From The Rivard Report, a grassroots group in the Alamo City is keeping hope alive.
If you’ve been a San Antonio sports fan for any length of time, you’ve heard it. It’s the label that the Alamo City has been saddled with for decades. Whenever the topic of a new sports franchise in San Antonio arises in the national media, the card is played and the discussion moves on without a second thought.
Perhaps this label was appropriate a number of years ago, but San Antonio is a different place. This city’s major sports potential deserves an opportunity to be reevaluated.
Though “small market” is commonly assumed to refer to television markets, population is a gauge that cannot be overlooked. Though its metropolitan area population ranks 25th in the nation, San Antonio is the seventh most populated city (by city limits) in the U.S. Among the top ten on this list, San Antonio is the only city with just one big-four (NBA, MLB, NFL, NHL) professional sports franchise. In fact, all of the six larger cities have at least three such franchises.
Many critics of this statistic cite the greater metropolitan area rankings that put areas such as Dallas-Fort Worth in high regard. What’s overlooked in this analysis is geographical reach of San Antonio sports. If you include Austin, Corpus Christi, the western range toward Del Rio, and the Rio Grande Valley, San Antonio becomes one of the largest markets in the country.
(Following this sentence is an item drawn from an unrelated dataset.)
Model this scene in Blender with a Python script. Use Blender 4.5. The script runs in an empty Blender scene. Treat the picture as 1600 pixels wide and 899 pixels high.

Now, the obvious small market argument points to the television market. Though TV ratings typically fail to include the aforementioned geographical reach, they are important to the potential franchise owner. Sure, San Antonio often can be found ranked in the 30-40 range for TV markets.
The group is called MLB In San Antonio; here’s their Facebook page. The main issue, which I have dealt with before, is the relative lack of population in the San Antonio-New Braunfels MSA. I am skeptical of the authors’ attempt to wave their hands at that by invoking Austin, Corpus Christi, and Del Rio in the San Antonio sports market. For an eight-games-a-year NFL schedule, I could buy that; the Texans have season ticket holders who live in San Antonio, though they’re hardly a big slice of their total fan base. For an 81-game MLB slate, however, I have my doubts. If you can show me that a non-trivial number of Spurs tickets are sold to folks from outside the greater SA metro area – not counting fans who travel specifically to see their hometown team on the road – then I might buy this calculation. But it’s always seemed like wishful thinking to me.
The other obstacle is that there currently isn’t a venue that MLB would accept for a team in San Antonio. Sorry, but the Alamodome won’t cut it as anything but a temporary site while the real stadium gets built. The days of stadium-sharing for MLB teams are over. I’m honestly not sure where you’d put a stadium for an MLB team in San Antonio. If you really want to lure Austinites to the games, putting it north on I-35 somewhere is the best bet, but that would make it less convenient for the masses of people who live west on I-10 or south of downtown, such as those Corpus and Del Rio folks. And we haven’t even talked about how such a stadium would be financed.
The main thing these folks have going for them is that there are two teams that could eventually want or need to relocate – the Oakland A’s and the Tampa Bay Rays. The A’s would be a perfect fit, with the Astros and Rangers as division mates. Putting the Rays in San Antonio would probably mean something like shifting Cleveland to the AL East and putting the new Rays in the Central. Doable, but might require buy-in from Cleveland, since they’d be moving to a more difficult division. If either of those situations starts to heat up, then there could really be something to this. But don’t be surprised if San Antonio is little more than leverage. Having at least one suitable location that wants a franchise but doesn’t have one is always a useful thing for the league. I wish the fans in San Antonio good luck, but I wouldn’t get my hopes up too high.